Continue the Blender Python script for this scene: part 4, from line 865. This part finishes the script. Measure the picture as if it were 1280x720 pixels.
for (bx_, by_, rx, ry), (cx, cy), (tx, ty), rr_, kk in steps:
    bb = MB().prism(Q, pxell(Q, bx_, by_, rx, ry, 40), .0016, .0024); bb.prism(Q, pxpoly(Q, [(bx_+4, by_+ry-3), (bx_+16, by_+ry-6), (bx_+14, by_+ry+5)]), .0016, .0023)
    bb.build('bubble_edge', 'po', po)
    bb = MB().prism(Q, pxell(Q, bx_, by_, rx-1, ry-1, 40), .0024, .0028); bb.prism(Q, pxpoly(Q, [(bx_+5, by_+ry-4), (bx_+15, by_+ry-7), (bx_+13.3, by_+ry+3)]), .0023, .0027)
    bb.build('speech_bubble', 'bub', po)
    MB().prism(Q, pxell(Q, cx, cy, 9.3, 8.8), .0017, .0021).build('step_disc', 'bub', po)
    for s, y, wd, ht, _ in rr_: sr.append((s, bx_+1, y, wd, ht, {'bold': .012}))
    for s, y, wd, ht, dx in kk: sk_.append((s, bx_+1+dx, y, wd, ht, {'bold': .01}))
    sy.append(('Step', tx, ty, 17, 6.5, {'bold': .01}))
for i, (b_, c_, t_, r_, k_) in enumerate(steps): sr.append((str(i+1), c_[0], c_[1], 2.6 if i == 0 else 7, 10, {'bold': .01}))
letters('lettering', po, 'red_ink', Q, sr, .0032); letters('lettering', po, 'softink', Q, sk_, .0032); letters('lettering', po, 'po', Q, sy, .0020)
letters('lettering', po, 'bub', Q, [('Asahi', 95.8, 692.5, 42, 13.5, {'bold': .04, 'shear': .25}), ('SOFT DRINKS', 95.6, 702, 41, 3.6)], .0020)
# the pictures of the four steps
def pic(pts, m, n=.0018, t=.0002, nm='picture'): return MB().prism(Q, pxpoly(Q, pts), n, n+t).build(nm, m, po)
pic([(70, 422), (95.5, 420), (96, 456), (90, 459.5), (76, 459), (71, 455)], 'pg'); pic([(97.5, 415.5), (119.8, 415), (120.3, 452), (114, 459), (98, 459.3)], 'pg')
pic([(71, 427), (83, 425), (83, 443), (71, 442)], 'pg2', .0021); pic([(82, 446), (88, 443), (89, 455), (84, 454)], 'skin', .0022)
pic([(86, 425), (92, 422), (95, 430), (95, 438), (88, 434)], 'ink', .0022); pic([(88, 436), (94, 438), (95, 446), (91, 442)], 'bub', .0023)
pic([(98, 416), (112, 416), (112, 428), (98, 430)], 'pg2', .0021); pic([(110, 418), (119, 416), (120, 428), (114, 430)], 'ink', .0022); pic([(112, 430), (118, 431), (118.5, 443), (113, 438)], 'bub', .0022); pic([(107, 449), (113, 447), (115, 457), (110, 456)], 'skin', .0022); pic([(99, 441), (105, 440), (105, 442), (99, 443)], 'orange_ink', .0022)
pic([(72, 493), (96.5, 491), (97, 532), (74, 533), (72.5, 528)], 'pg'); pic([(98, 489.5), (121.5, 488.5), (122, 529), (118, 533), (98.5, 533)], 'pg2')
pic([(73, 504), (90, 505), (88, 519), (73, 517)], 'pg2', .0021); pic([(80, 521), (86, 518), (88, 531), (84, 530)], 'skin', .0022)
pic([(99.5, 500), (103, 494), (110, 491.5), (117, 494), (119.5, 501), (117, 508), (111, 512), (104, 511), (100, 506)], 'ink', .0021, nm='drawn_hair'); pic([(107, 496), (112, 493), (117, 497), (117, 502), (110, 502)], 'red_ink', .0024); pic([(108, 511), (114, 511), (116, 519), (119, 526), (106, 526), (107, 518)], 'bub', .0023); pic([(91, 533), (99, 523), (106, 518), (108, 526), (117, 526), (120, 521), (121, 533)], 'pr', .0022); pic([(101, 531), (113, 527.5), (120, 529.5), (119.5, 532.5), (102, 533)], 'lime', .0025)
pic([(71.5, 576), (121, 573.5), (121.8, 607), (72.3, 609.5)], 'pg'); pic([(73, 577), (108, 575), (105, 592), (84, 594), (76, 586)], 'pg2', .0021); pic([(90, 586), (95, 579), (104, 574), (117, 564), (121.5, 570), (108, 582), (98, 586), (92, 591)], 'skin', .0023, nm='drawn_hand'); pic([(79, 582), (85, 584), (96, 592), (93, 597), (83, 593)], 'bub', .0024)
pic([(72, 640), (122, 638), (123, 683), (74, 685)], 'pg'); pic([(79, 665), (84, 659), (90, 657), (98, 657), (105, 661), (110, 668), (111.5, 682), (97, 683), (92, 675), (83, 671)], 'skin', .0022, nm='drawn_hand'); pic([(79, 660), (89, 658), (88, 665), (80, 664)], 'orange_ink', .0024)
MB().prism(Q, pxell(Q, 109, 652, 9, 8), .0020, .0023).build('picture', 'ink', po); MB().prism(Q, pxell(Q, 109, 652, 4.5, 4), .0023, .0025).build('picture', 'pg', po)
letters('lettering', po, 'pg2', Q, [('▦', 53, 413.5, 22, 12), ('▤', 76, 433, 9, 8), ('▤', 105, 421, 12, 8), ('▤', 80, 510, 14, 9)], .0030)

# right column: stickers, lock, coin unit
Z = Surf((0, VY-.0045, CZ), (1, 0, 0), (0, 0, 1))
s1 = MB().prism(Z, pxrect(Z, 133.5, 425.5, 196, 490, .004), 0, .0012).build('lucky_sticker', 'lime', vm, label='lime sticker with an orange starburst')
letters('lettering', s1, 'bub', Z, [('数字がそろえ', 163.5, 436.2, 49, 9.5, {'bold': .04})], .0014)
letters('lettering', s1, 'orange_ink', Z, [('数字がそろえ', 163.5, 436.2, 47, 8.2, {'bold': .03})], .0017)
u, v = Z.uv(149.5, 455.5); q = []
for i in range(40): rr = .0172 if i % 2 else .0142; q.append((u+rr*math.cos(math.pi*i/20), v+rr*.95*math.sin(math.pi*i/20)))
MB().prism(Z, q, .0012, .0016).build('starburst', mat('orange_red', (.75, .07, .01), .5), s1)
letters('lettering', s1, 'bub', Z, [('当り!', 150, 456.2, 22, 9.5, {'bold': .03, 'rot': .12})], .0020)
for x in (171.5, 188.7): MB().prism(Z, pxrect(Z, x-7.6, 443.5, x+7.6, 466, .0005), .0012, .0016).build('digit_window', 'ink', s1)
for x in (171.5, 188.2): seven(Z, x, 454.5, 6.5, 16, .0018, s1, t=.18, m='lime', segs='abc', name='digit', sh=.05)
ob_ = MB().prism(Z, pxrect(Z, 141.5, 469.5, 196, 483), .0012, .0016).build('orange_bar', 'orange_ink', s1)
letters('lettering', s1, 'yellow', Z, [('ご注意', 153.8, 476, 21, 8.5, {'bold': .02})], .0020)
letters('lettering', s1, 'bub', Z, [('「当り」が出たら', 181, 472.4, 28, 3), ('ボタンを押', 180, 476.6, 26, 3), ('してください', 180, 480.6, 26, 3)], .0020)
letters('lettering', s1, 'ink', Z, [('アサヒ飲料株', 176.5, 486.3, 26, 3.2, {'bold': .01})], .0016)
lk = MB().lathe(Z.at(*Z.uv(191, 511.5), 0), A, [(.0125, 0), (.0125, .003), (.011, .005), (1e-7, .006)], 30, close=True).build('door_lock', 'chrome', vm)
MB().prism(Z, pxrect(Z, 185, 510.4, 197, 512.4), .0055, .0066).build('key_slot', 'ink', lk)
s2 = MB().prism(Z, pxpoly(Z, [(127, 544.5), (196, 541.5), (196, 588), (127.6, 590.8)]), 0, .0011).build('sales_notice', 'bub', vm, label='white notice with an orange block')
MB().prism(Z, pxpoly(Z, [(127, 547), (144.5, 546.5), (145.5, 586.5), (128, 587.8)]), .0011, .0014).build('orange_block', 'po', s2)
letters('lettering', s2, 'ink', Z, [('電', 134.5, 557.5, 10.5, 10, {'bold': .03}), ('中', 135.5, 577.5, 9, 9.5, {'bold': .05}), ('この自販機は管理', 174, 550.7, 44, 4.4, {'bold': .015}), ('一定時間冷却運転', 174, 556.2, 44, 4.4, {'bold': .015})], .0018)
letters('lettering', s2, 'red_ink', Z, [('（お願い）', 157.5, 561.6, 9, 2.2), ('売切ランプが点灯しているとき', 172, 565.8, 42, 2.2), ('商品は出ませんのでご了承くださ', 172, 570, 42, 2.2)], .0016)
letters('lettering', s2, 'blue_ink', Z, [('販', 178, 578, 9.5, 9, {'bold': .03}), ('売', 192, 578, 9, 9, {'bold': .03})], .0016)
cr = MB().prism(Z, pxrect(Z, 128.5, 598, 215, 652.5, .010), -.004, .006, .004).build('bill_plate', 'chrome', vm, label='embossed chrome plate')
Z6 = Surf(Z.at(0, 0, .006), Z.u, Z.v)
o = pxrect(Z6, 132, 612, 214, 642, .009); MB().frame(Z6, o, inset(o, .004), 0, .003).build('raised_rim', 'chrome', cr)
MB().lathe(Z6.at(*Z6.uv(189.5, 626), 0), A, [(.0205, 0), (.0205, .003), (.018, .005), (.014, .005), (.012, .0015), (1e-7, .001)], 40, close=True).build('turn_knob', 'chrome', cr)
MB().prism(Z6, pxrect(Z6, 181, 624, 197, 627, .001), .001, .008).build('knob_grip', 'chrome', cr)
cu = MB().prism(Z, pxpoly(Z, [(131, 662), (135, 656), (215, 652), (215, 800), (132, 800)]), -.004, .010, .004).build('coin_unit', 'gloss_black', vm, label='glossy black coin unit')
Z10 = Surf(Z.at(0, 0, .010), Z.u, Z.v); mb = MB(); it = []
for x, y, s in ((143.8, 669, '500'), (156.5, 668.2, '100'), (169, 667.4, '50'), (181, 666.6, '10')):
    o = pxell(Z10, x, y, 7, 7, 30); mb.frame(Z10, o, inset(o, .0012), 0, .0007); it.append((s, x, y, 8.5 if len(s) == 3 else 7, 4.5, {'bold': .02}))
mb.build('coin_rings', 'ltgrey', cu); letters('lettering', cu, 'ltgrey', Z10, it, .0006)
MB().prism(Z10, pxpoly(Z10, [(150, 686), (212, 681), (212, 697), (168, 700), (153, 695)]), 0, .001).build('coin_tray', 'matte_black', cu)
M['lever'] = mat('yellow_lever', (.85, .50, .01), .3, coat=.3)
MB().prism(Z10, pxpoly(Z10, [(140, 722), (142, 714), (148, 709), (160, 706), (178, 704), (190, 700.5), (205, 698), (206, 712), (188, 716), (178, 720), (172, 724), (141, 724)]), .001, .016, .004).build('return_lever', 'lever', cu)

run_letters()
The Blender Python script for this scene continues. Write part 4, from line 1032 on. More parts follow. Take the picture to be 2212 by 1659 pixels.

^^^^^^^^^^^^^^^^

Exercise task: Determine how many lines above contain "script" as a word or string. Give the number alone.

Problem solution: 2